• January 23, 2011
  • Georgia Keighery
  • Guest

Behind Closed Doors

When I was young I had a crippling toilet phobia. I found public toilets terrifying. Especially the ones at school and after school care. I don’t know where or why it started, but it seemed to escalate in the later years of primary school. This resulted in some embarrassing episodes; car rides home with the window down and peeing my pants while trying to get the key in the front door.

I had to develop a toilet code in order to survive and thought I was alone until recently.

I always talk to myself in public loos, I try to keep it down to a whisper, but it must be fairly creepy to other stall dwellers. I strategise about which stall to go in. I talk myself through the horror.

Number one is no good. Too obvious and has probably been soiled all day by lazy people who don’t want to make it to another stall. The last stall is obviously a pooh stall, so I avoid that one so people don’t think I am going number two’s, even if I am. The safest stall is a middle one, especially if it’s an odd number cubicled bathroom, so if there are five, I go to the middle one. Then if two more people come in, they go to cubicle one and five, so we all have a space between. The problem is, other patrons don’t have strict bathroom protocol like me and always fuck it up.

If I have the luxury of being in the bathroom alone, I browse a few cubicles before settling on my choice and locking the door. Even then, I might change my mind. If the seat is wet or warm, it’s a deal breaker.

My two worst situations are when someone enters their cubicle at the same time as me in an otherwise empty bathroom. The silence is deafening. I get terrible stage fright and can never wee. I usually exit the stall, wash my hands and hang around till they are gone and try again. (I never just sit there waiting, as they could be doing the same thing and there is nothing worse than a toilet Mexican standoff.)

My second nightmare situation is at work. When I have to go number two, I always seem to pick the moment my boss also wants to use the loo. Choosing the right moment is an agonising decision and it takes time, so when I finally head for the loo, it’s usually a bit desperate. Inevitably my boss will also select just that moment to follow me into the bathroom. She always looks so calm and confident, as though she hasn’t spent the best part of the morning plotting her toilet strategy. When this happens, I usually pretend that I have something in my eye and have a look in the mirror, before scuttling off, in a cold sweat, to a bathroom on another floor.

How do men pee in front of each other? I have always been amazed and baffled by their ability to whip out their bits in front of strangers and wee without a second thought. The worst thing about men’s loos is that if a guy goes into a cubicle, he is instantly and silently accused of either crapping or being a weirdo who doesn’t like flashing his penis in public. To a man, I don’t know what is worse.

My mum works in a high powered corporate environment, and when she goes to the loo, she checks out women’s shoes to see who the pooher is.
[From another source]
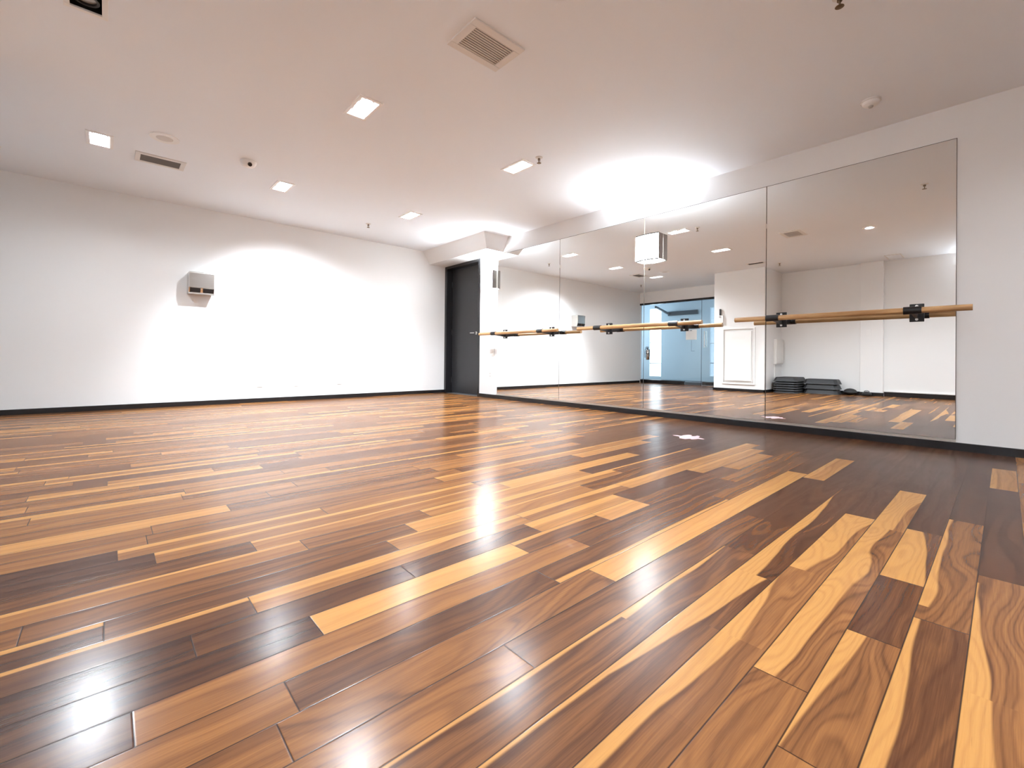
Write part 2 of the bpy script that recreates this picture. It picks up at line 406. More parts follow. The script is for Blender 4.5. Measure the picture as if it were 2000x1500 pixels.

She then chuckles quietly to herself as they strut around the office looking prim and proper, as though butter wouldn’t melt in their mouth. You have to wonder where my toilet hang-ups come from.

Recently I was invited to a dinner party, and as the night wore on we all confessed our secret toilet rituals. It felt liberating to unload some of my bathroom baggage. One friend was a frequent phantom pooher on other levels of her office building. Scott is obsessed with germs and wraps toilet paper around every handle as he exits the bathroom. Carly spoke of hiding from a colleague for months after an awkward toilet moment involving a nasty smell and lame cover up. Oh we did laugh.

The only problem with talking toilet etiquette is that when you need to pee during the conversation, you get rather paranoid that people are talking about your ablutions while you are in the loo. This brings on stage fright, which means you spend longer in there, which suggests to the other guests, that you are poohing, which we all agreed at a dinner party, is a no-no. You emerge looking sheepish, which, we decided, is also another sign of guilt.

I now have a daughter and hope that she doesn’t share the same fear and obsession with toilets that I do. I have wasted so much time stressing about something that is completely natural and unavoidable. A friend recently bought her a mustard coloured t-shirt that says ‘Everyone Poohs’ in dark brown lettering. It has a picture of an elephant smiling as he/she lays a cable. The elephant looks so free and triumphant, flushed with pride.

It made me wonder if you can teach an old dog new tricks. I have decided to take a leaf out of the elephant’s book and relax my controlling bathroom code because, as the t-shirt states boldly: Everyone Poohs.